DATA SECTION –
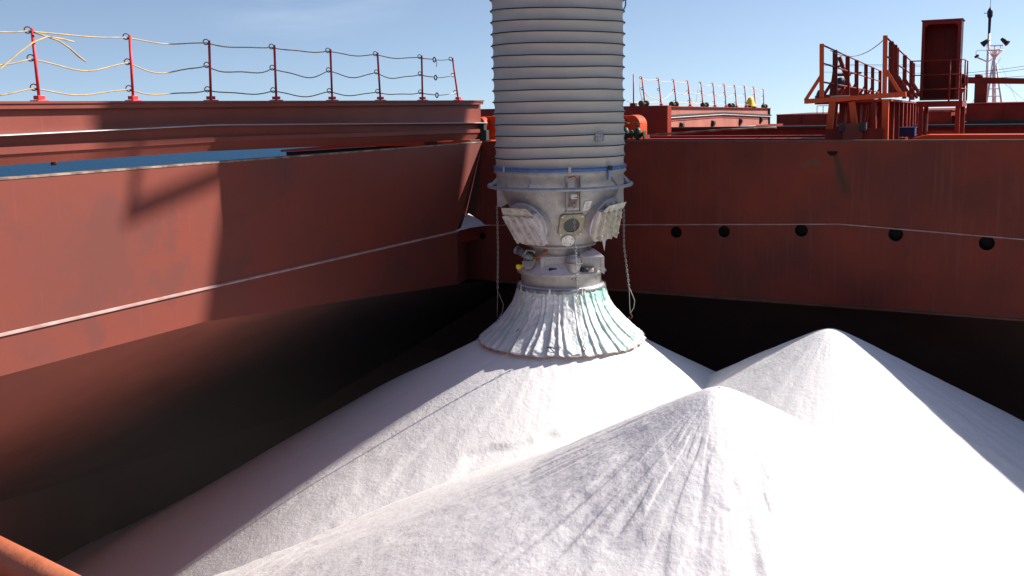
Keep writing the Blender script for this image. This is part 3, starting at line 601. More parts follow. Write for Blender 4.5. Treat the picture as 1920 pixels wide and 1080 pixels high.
# centre channel bracket
p, nn = cyl(0.235, -0.85, 1.20); tg = Vector((-nn.y, nn.x, 0))
b = MB()
for s_ in (-0.13, 0.13): b.obox(Vector((SC.x, SC.y, 0))+nn*1.22+tg*s_+Vector((0, 0, -0.76)), tg*0.010, nn*0.055, Vector((0, 0, 0.33)))
b.obox(Vector((SC.x, SC.y, 0))+nn*1.17+Vector((0, 0, -1.08)), tg*0.15, nn*0.09, Vector((0, 0, 0.010)))
b.build('channel_bracket', M['galv'], sp)
q0 = Vector((SC.x, SC.y, 0))+nn*1.25
b = MB(); b.tube([q0+tg*-0.09+Vector((0, 0, -0.46)), q0+tg*0.02+nn*0.01+Vector((0, 0, -0.43)), q0+tg*0.09+nn*0.02+Vector((0, 0, -0.52)), q0+tg*0.08+nn*0.02+Vector((0, 0, -0.68)), q0+tg*0.07+Vector((0, 0, -0.86)), q0+tg*0.02+Vector((0, 0, -0.94)), q0+tg*-0.05+Vector((0, 0, -0.93)), q0+tg*-0.08+Vector((0, 0, -0.84))], 0.012, 8); b.build('cable', M['cable'], sp)
b = MB(); b.obox(q0+tg*0.0+nn*0.03+Vector((0, 0, -0.80)), tg*0.055, nn*0.025, Vector((0, 0, 0.042))); b.build('junction_box', M['white'], sp, 0.006)
b = MB(); b.obox(q0+tg*0.03+nn*0.04+Vector((0, 0, -0.815)), tg*0.03, nn*0.018, Vector((0, 0, 0.006))); b.build('junction_print', M['black_p'], sp)
# plates on the cone: helper frame on cone surface
def conef(dx, z):
    R = coneR(z); p, e = cyl(dx, z, R); sl_ = (1.225-0.65)/1.20; nrm_ = (e*1.0+Vector((0, 0, -sl_))).normalized(); tg_ = Vector((-e.y, e.x, 0)); up_ = nrm_.cross(tg_)*-1
    if up_.z < 0: up_ = -up_
    return p, nrm_, tg_, up_
p, n1, t1, u1 = conef(0.50, -0.99); b = MB(); b.prism([p+n1*0.006+t1*a+u1*c for a, c in ((-0.07, -0.11), (0.05, -0.11), (0.085, 0.09), (-0.07, 0.09))], n1*0.008); b.build('name_plate', M['white'], sp)
b = MB(); 
for i in range(4): b.obox(p+n1*0.016+t1*-0.01+u1*(0.05-0.035*i), t1*random.uniform(0.02, 0.045), n1*0.001, u1*0.004)
b.build('plate_print', M['galv_dark'], sp)
p, n1, t1, u1 = conef(0.20, -1.36)
b = MB(); nn_ = 28; hole = [(0.155*math.cos(2*PI*i/nn_), 0.155*math.sin(2*PI*i/nn_)) for i in range(nn_)]
sq = []
for i in range(nn_):
    a = 2*PI*i/nn_; k = 0.235/max(abs(math.cos(a)), abs(math.sin(a))); sq.append((k*math.cos(a)+0.03*k*math.sin(a), k*math.sin(a)))
f = lambda q_, h_: p+n1*h_+t1*q_[0]+u1*q_[1]
for i in range(nn_):
    j = (i+1) % nn_; b.add([f(sq[i], .03), f(sq[j], .03), f(hole[j], .03), f(hole[i], .03), f(sq[i], -.05), f(sq[j], -.05), f(hole[j], -.05), f(hole[i], -.05)], [(0, 1, 2, 3), (4, 5, 1, 0), (3, 2, 6, 7)])
sg = b.build('sight_frame', M['brass'], sp)
b = MB(); b.disc(p+n1*0.008, n1, 0.160, 0.006, 28); b.build('sight_glass', M['glass'], sg)
b = MB()
for a, c in ((-.19, -.19), (.19, -.19), (-.19, .19), (.19, .19)): b.disc(f((a, c), .03), n1, 0.018, 0.015, 10)
b.build('bolt', M['white'], sg)
p, n1, t1, u1 = conef(0.13, -1.66); b = MB(); b.disc(p-n1*0.02, n1, 0.125, 0.075, 30); cp = b.build('round_cap', M['white'], sp, 0.006)
b = MB()
for a in range(4): b.disc(p+n1*0.055+(t1*math.cos(a*PI/2+.6)+u1*math.sin(a*PI/2+.6))*0.085, n1, 0.012, 0.008, 8)
b.build('bolt', M['galv_dark'], cp)
# side filter hatches: round collar ring + ribbed lid opening at the bottom
def side_vent(ang, zc):
    e = Vector((math.cos(ang), math.sin(ang), 0)); tg_ = Vector((-e.y, e.x, 0)); c = Vector((SC.x, SC.y, zc))
    nrm_ = (e+Vector((0, 0, -0.42))).normalized(); up_ = nrm_.cross(tg_); up_ = up_ if up_.z > 0 else -up_
    base = c+e*(coneR(zc)-0.17)
    b = MB(); pts = [base+tg_*0.43*math.cos(2*PI*i/32)+up_*0.40*math.sin(2*PI*i/32) for i in range(32)]
    b.prism(pts, nrm_*0.235); col = b.build('vent_collar', M['galv'], sp)
    b = MB(); pts = [base+nrm_*0.236+tg_*0.46*math.cos(2*PI*i/32)+up_*0.43*math.sin(2*PI*i/32) for i in range(32)]; b.prism(pts, nrm_*0.02); b.build('flange', M['dust'], col)
    c2 = base+nrm_*0.26
    b = MB(); poly = [(-0.46, 0.24), (0.36, 0.26), (0.42, 0.14), (0.41, -0.26), (0.34, -0.42), (-0.22, -0.42), (-0.38, -0.24)]
    b.prism([c2+tg_*a+up_*d_+nrm_*0.0 for a, d_ in poly], nrm_*0.085); lid = b.build('filter_lid', M['vent'], sp, 0.02)
    for k in range(4):
        a = -0.30+0.20*k; ud = (up_*1.0-tg_*0.30).normalized()
        b = MB(); b.obox(c2+tg_*a+nrm_*0.125-up_*0.07, tg_*0.012, nrm_*0.06, ud*0.30); b.build('rib', M['ventrib'], lid)
        b = MB(); b.obox(c2+tg_*(a+0.055)+nrm_*0.100-up_*0.07, tg_*0.045, nrm_*0.02, ud*0.28); b.build('filter_pad', M['dust'], lid)
        for uu in (-0.24, 0.10):
            b = MB(); b.disc(c2+tg_*(a-0.3*(uu+0.07)+0.01)+up_*uu+nrm_*0.175, nrm_, 0.02, 0.02, 8); b.build('rib_bolt', M['dust'], lid)
    b = MB(); b.prism([c2+up_*0.22+tg_*-0.44+nrm_*0.1, c2+up_*0.24+tg_*0.34+nrm_*0.1, c2+up_*0.42+tg_*0.26+nrm_*0.16, c2+up_*0.40+tg_*-0.36+nrm_*0.16], nrm_*0.012)
    for k in range(3):
        a = -0.22+0.2*k; b.prism([c2+up_*0.36+tg_*a, c2+up_*0.20+tg_*(a+0.06), c2+up_*0.20+nrm_*0.13+tg_*(a+0.06), c2+up_*0.34+nrm_*0.10+tg_*(a)], tg_*0.012)
    b.build('rain_hood', M['ventrib'], lid)
side_vent(A0-math.radians(40), -1.24); side_vent(A0+math.radians(57), -1.20); side_vent(A0+math.radians(175), -1.2)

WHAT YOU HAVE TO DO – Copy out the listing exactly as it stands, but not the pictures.

COMPLETED TASK –
Keep writing the Blender script for this image. This is part 3, starting at line 601. More parts follow. Write for Blender 4.5. Treat the picture as 1920 pixels wide and 1080 pixels high.
# centre channel bracket
p, nn = cyl(0.235, -0.85, 1.20); tg = Vector((-nn.y, nn.x, 0))
b = MB()
for s_ in (-0.13, 0.13): b.obox(Vector((SC.x, SC.y, 0))+nn*1.22+tg*s_+Vector((0, 0, -0.76)), tg*0.010, nn*0.055, Vector((0, 0, 0.33)))
b.obox(Vector((SC.x, SC.y, 0))+nn*1.17+Vector((0, 0, -1.08)), tg*0.15, nn*0.09, Vector((0, 0, 0.010)))
b.build('channel_bracket', M['galv'], sp)
q0 = Vector((SC.x, SC.y, 0))+nn*1.25
b = MB(); b.tube([q0+tg*-0.09+Vector((0, 0, -0.46)), q0+tg*0.02+nn*0.01+Vector((0, 0, -0.43)), q0+tg*0.09+nn*0.02+Vector((0, 0, -0.52)), q0+tg*0.08+nn*0.02+Vector((0, 0, -0.68)), q0+tg*0.07+Vector((0, 0, -0.86)), q0+tg*0.02+Vector((0, 0, -0.94)), q0+tg*-0.05+Vector((0, 0, -0.93)), q0+tg*-0.08+Vector((0, 0, -0.84))], 0.012, 8); b.build('cable', M['cable'], sp)
b = MB(); b.obox(q0+tg*0.0+nn*0.03+Vector((0, 0, -0.80)), tg*0.055, nn*0.025, Vector((0, 0, 0.042))); b.build('junction_box', M['white'], sp, 0.006)
b = MB(); b.obox(q0+tg*0.03+nn*0.04+Vector((0, 0, -0.815)), tg*0.03, nn*0.018, Vector((0, 0, 0.006))); b.build('junction_print', M['black_p'], sp)
# plates on the cone: helper frame on cone surface
def conef(dx, z):
    R = coneR(z); p, e = cyl(dx, z, R); sl_ = (1.225-0.65)/1.20; nrm_ = (e*1.0+Vector((0, 0, -sl_))).normalized(); tg_ = Vector((-e.y, e.x, 0)); up_ = nrm_.cross(tg_)*-1
    if up_.z < 0: up_ = -up_
    return p, nrm_, tg_, up_
p, n1, t1, u1 = conef(0.50, -0.99); b = MB(); b.prism([p+n1*0.006+t1*a+u1*c for a, c in ((-0.07, -0.11), (0.05, -0.11), (0.085, 0.09), (-0.07, 0.09))], n1*0.008); b.build('name_plate', M['white'], sp)
b = MB(); 
for i in range(4): b.obox(p+n1*0.016+t1*-0.01+u1*(0.05-0.035*i), t1*random.uniform(0.02, 0.045), n1*0.001, u1*0.004)
b.build('plate_print', M['galv_dark'], sp)
p, n1, t1, u1 = conef(0.20, -1.36)
b = MB(); nn_ = 28; hole = [(0.155*math.cos(2*PI*i/nn_), 0.155*math.sin(2*PI*i/nn_)) for i in range(nn_)]
sq = []
for i in range(nn_):
    a = 2*PI*i/nn_; k = 0.235/max(abs(math.cos(a)), abs(math.sin(a))); sq.append((k*math.cos(a)+0.03*k*math.sin(a), k*math.sin(a)))
f = lambda q_, h_: p+n1*h_+t1*q_[0]+u1*q_[1]
for i in range(nn_):
    j = (i+1) % nn_; b.add([f(sq[i], .03), f(sq[j], .03), f(hole[j], .03), f(hole[i], .03), f(sq[i], -.05), f(sq[j], -.05), f(hole[j], -.05), f(hole[i], -.05)], [(0, 1, 2, 3), (4, 5, 1, 0), (3, 2, 6, 7)])
sg = b.build('sight_frame', M['brass'], sp)
b = MB(); b.disc(p+n1*0.008, n1, 0.160, 0.006, 28); b.build('sight_glass', M['glass'], sg)
b = MB()
for a, c in ((-.19, -.19), (.19, -.19), (-.19, .19), (.19, .19)): b.disc(f((a, c), .03), n1, 0.018, 0.015, 10)
b.build('bolt', M['white'], sg)
p, n1, t1, u1 = conef(0.13, -1.66); b = MB(); b.disc(p-n1*0.02, n1, 0.125, 0.075, 30); cp = b.build('round_cap', M['white'], sp, 0.006)
b = MB()
for a in range(4): b.disc(p+n1*0.055+(t1*math.cos(a*PI/2+.6)+u1*math.sin(a*PI/2+.6))*0.085, n1, 0.012, 0.008, 8)
b.build('bolt', M['galv_dark'], cp)
# side filter hatches: round collar ring + ribbed lid opening at the bottom
def side_vent(ang, zc):
    e = Vector((math.cos(ang), math.sin(ang), 0)); tg_ = Vector((-e.y, e.x, 0)); c = Vector((SC.x, SC.y, zc))
    nrm_ = (e+Vector((0, 0, -0.42))).normalized(); up_ = nrm_.cross(tg_); up_ = up_ if up_.z > 0 else -up_
    base = c+e*(coneR(zc)-0.17)
    b = MB(); pts = [base+tg_*0.43*math.cos(2*PI*i/32)+up_*0.40*math.sin(2*PI*i/32) for i in range(32)]
    b.prism(pts, nrm_*0.235); col = b.build('vent_collar', M['galv'], sp)
    b = MB(); pts = [base+nrm_*0.236+tg_*0.46*math.cos(2*PI*i/32)+up_*0.43*math.sin(2*PI*i/32) for i in range(32)]; b.prism(pts, nrm_*0.02); b.build('flange', M['dust'], col)
    c2 = base+nrm_*0.26
    b = MB(); poly = [(-0.46, 0.24), (0.36, 0.26), (0.42, 0.14), (0.41, -0.26), (0.34, -0.42), (-0.22, -0.42), (-0.38, -0.24)]
    b.prism([c2+tg_*a+up_*d_+nrm_*0.0 for a, d_ in poly], nrm_*0.085); lid = b.build('filter_lid', M['vent'], sp, 0.02)
    for k in range(4):
        a = -0.30+0.20*k; ud = (up_*1.0-tg_*0.30).normalized()
        b = MB(); b.obox(c2+tg_*a+nrm_*0.125-up_*0.07, tg_*0.012, nrm_*0.06, ud*0.30); b.build('rib', M['ventrib'], lid)
        b = MB(); b.obox(c2+tg_*(a+0.055)+nrm_*0.100-up_*0.07, tg_*0.045, nrm_*0.02, ud*0.28); b.build('filter_pad', M['dust'], lid)
        for uu in (-0.24, 0.10):
            b = MB(); b.disc(c2+tg_*(a-0.3*(uu+0.07)+0.01)+up_*uu+nrm_*0.175, nrm_, 0.02, 0.02, 8); b.build('rib_bolt', M['dust'], lid)
    b = MB(); b.prism([c2+up_*0.22+tg_*-0.44+nrm_*0.1, c2+up_*0.24+tg_*0.34+nrm_*0.1, c2+up_*0.42+tg_*0.26+nrm_*0.16, c2+up_*0.40+tg_*-0.36+nrm_*0.16], nrm_*0.012)
    for k in range(3):
        a = -0.22+0.2*k; b.prism([c2+up_*0.36+tg_*a, c2+up_*0.20+tg_*(a+0.06), c2+up_*0.20+nrm_*0.13+tg_*(a+0.06), c2+up_*0.34+nrm_*0.10+tg_*(a)], tg_*0.012)
    b.build('rain_hood', M['ventrib'], lid)
side_vent(A0-math.radians(40), -1.24); side_vent(A0+math.radians(57), -1.20); side_vent(A0+math.radians(175), -1.2)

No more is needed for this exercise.